Che l’Agenzia andasse riformata è parere comune.

La riforma rimane necessaria e anche a portata di mano. Si poteva fare attribuendo la rappresentanza legale alla presidenza, rimodulando le competenze dei due organi consultivi dell’Aifa e nominando il direttore scientifico e il direttore amministrativo.

Ci sono analogie tra la vicenda attuale e quella che la riguardò in prima persona nel 2008?

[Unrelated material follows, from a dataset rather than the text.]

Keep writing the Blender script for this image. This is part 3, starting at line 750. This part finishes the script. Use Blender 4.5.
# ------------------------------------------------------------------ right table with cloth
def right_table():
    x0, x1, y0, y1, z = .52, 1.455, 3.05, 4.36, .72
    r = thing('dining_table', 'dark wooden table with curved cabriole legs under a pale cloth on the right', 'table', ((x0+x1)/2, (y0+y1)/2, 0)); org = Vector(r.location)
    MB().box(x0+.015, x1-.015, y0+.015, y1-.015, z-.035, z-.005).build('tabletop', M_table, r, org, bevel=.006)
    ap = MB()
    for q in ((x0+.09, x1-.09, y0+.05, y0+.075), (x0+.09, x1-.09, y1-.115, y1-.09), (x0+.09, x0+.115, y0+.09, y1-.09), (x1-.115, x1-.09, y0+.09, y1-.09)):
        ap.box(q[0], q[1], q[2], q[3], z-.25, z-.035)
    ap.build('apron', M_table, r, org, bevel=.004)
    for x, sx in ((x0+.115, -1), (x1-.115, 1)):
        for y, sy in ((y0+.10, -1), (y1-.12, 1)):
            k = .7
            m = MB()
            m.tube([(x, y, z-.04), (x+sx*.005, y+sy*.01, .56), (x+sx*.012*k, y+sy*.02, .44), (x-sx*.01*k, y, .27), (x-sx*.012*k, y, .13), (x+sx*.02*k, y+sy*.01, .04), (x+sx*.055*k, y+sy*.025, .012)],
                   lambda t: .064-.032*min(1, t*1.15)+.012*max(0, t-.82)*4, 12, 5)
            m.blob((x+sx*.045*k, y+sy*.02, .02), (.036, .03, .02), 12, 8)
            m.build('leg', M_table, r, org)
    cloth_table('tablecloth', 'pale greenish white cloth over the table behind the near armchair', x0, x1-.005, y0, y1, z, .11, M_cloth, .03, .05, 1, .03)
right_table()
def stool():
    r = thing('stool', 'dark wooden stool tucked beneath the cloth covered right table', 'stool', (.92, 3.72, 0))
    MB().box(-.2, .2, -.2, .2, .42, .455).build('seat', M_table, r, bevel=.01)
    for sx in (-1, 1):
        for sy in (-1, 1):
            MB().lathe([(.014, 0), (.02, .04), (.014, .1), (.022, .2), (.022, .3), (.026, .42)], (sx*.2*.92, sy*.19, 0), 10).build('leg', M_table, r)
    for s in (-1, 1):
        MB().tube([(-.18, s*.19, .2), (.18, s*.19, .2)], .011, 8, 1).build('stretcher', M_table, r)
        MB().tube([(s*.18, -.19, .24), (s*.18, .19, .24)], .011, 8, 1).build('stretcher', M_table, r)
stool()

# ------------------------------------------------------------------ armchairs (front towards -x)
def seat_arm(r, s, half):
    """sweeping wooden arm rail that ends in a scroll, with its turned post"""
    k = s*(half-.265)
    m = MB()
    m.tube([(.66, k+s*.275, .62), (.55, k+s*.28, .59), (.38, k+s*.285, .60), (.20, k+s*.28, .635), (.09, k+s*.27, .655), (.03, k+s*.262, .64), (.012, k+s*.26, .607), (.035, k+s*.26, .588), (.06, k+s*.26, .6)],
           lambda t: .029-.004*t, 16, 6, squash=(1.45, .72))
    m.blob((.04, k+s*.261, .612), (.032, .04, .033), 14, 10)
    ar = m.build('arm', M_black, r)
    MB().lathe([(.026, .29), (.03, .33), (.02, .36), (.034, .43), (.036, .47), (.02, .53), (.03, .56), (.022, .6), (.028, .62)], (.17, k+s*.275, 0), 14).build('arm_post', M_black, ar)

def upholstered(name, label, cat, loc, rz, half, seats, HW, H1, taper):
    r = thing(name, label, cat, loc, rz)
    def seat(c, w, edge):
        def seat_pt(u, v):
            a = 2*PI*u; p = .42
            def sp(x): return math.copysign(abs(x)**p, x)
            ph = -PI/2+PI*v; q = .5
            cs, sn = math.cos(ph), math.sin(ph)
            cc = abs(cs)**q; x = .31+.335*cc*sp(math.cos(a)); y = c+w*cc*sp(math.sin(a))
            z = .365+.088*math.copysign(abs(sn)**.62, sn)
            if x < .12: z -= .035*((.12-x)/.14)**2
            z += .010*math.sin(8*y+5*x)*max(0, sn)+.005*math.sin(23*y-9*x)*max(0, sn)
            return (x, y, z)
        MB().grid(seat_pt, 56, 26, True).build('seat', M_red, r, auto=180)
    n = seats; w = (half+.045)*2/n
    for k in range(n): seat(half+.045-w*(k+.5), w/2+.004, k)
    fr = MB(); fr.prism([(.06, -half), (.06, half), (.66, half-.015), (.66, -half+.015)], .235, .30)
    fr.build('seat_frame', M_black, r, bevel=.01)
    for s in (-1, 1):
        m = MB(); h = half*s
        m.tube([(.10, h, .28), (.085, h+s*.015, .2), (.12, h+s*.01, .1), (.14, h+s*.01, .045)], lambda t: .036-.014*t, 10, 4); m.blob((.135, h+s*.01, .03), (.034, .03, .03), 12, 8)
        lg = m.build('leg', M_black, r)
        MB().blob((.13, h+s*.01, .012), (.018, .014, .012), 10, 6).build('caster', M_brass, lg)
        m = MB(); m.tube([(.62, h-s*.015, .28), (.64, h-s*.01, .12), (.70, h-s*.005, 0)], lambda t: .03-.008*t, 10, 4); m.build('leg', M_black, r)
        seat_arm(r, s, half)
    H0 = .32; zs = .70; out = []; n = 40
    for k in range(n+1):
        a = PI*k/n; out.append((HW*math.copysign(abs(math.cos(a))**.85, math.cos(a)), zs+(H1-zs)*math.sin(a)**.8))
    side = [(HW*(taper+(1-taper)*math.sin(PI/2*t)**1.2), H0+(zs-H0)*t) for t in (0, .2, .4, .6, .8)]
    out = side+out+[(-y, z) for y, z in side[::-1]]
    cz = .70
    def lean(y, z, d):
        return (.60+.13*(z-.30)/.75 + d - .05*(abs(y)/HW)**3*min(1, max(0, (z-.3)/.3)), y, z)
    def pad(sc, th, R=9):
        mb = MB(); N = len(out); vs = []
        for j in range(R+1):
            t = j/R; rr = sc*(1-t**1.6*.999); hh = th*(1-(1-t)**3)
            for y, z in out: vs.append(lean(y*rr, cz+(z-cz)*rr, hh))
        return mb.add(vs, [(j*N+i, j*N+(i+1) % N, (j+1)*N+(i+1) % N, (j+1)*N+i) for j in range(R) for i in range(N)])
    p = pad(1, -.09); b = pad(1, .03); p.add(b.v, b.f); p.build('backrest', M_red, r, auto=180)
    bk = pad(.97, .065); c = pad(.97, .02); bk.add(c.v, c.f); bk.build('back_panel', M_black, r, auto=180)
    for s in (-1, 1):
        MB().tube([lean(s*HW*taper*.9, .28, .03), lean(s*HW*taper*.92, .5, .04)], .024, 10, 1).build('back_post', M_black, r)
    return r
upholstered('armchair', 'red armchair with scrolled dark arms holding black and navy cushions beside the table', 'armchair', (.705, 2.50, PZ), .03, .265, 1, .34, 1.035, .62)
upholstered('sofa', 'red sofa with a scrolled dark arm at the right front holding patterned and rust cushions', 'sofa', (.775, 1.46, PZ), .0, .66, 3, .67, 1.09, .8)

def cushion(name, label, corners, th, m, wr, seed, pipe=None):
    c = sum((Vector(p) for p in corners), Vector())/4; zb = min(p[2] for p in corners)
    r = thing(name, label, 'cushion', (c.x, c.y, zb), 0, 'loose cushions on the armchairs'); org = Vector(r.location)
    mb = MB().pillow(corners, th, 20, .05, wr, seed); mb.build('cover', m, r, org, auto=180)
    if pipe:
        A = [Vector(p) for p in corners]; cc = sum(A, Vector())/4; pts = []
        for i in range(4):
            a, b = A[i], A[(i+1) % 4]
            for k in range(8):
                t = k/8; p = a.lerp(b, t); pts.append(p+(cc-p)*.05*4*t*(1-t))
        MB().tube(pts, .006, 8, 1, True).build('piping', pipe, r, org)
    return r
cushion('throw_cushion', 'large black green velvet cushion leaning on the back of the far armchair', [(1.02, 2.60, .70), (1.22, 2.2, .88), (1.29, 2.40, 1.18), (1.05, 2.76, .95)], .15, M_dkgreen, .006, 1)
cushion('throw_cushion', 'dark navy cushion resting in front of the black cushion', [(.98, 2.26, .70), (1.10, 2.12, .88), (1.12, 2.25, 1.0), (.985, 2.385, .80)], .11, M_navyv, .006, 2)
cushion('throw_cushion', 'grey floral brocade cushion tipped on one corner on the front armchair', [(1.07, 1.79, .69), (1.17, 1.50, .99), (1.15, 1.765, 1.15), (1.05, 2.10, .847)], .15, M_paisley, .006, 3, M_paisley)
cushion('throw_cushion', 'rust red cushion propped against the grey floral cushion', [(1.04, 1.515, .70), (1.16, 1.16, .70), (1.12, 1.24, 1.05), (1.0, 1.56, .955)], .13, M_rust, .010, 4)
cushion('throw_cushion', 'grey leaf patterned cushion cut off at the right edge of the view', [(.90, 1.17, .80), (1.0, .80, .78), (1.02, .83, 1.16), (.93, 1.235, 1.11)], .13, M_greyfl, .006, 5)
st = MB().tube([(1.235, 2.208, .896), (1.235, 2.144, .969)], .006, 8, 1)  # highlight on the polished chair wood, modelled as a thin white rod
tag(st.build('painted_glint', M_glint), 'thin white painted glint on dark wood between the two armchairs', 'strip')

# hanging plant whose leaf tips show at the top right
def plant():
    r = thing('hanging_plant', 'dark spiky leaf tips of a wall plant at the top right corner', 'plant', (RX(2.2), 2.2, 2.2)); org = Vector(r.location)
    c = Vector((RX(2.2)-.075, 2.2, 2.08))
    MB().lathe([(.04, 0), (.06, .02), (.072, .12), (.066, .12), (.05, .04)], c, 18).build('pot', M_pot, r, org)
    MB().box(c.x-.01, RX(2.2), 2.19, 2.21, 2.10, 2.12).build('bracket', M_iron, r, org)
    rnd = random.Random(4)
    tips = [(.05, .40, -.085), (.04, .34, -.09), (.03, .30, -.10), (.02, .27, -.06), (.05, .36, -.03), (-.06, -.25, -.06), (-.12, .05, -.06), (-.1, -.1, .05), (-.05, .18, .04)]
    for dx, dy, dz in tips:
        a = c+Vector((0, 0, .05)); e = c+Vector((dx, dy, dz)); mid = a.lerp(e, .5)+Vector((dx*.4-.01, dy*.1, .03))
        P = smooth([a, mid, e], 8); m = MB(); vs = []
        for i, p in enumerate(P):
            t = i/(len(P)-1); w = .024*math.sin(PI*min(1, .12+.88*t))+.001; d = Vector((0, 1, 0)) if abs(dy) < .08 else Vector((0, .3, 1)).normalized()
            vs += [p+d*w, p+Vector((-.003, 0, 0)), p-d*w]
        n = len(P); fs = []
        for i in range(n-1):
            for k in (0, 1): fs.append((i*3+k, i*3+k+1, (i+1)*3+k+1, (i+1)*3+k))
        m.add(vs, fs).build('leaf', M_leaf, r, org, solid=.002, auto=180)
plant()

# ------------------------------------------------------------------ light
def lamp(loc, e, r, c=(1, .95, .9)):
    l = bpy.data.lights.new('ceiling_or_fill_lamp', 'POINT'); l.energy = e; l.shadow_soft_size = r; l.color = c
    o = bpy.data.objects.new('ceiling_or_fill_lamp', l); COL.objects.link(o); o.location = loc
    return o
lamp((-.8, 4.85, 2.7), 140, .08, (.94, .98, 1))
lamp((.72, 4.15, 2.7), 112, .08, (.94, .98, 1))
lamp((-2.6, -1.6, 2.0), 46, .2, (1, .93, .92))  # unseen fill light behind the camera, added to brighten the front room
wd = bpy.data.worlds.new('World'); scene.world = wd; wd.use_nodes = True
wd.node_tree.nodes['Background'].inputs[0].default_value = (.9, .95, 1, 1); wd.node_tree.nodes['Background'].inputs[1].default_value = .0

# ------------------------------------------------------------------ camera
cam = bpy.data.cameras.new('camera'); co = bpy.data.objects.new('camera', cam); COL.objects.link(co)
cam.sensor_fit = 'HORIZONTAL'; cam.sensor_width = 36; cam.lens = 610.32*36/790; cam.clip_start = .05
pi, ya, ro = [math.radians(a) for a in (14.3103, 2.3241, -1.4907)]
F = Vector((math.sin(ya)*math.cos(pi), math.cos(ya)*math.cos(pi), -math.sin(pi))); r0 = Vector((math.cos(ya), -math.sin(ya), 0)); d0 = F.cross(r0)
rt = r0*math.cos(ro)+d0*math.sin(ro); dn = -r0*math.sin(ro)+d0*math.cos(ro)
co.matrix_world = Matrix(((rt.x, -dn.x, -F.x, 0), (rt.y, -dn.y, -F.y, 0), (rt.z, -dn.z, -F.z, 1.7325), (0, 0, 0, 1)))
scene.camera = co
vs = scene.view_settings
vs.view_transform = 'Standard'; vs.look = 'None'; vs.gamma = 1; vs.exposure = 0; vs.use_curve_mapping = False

Si tratta di due vicende non paragonabili e che sottendono implicazioni differenti. L’abrogazione del direttore generale avviene dopo due anni di scontro tra la direzione e la presidenza dell’Aifa che ha portato a uno stallo dell’intera struttura dell’Agenzia. Il mio allontanamento derivò da un atto unilaterale dell’allora ministro della Salute in esplicito conflitto di interessi e da un procedimento giudiziario terminato dopo 7 anni perché «il fatto non sussiste», con richiesta di piena assoluzione da parte del pm. Il problema era sorto da una indagine della Procura di Torino più attenta all’eco mediatica che al merito delle indagini e che aveva considerato addirittura “disastro colposo” un ritardo nell’aggiornamento di 20 “bugiardini” di farmaci da banco. Ma l’intervento della Procura era necessario per realizzare l’intervento della politica per depotenziare l’autonomia tecnico-scientifica e consentire una scelta più contigua con la politica stessa.